The situation will be more like video cards at the moment: it would be a subsystem doing something very specialized and limited, being controlled by a driver handing over certain jobs from the OS of the real processor.
To add to what most people are saying here, i also believe that quantum computing will evolve rapidly one day, with new algorithms being developed there is no telling if quantum computing will truly stay niche or specialized and can't be expanded into general purpose computing. as tech is always evolving, i would argue that claiming that quantum processors stay akin to gpu's. gpu's are pretty much a sprecialization of the same stuff that builds a cpu, to my understanding. therefore, there is nothing truly proving that qpu's can't just evolve backwards into a parallel to cpu's. besides, i can see it being favorable to keep only a qpu for most desktop platforms and only optionally a cpu that would be plugged into the equivalent of a pcie slot. that's far fetched, but i also don't think it's too unreasonable.
Quantum circuits aren’t general-purpose computers—they’re added to conventional computers to allow them to perform a small handful of algorithms more efficiently.

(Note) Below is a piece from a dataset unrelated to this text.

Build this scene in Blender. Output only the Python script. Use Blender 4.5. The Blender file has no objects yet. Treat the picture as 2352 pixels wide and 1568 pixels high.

I don’t believe any of those algorithms would benefit the basic features of an operating system enough that it would make sense to modify an OS to require the use of one.
(Although I could totally see Microsoft doing something like only licensing their circuit’s drivers to run on Windows.)
I think quantum computers may be impossible. But if they are possible, they will be a USB/PCIe accessory that works alongside an ordinary processor running an ordinary operating system.
I expect Linux will have a driver for quantum computers before Windows.
What exists is a weird engineering experiment that runs some synthetic tests that are designed to return a number that you plot on a graph which you show your investors. And it costs all the money in the world and then some.
Not only there is no practical use for all that, there are debates about what the practical uses might even be in theory for something that nobody really sure is happening.
I suspect the Linux kernel would support quantum first. Somehow I don’t see a multi billion dollar multinational moving fast enough to beat some caffeine addicted teen looking for street cred.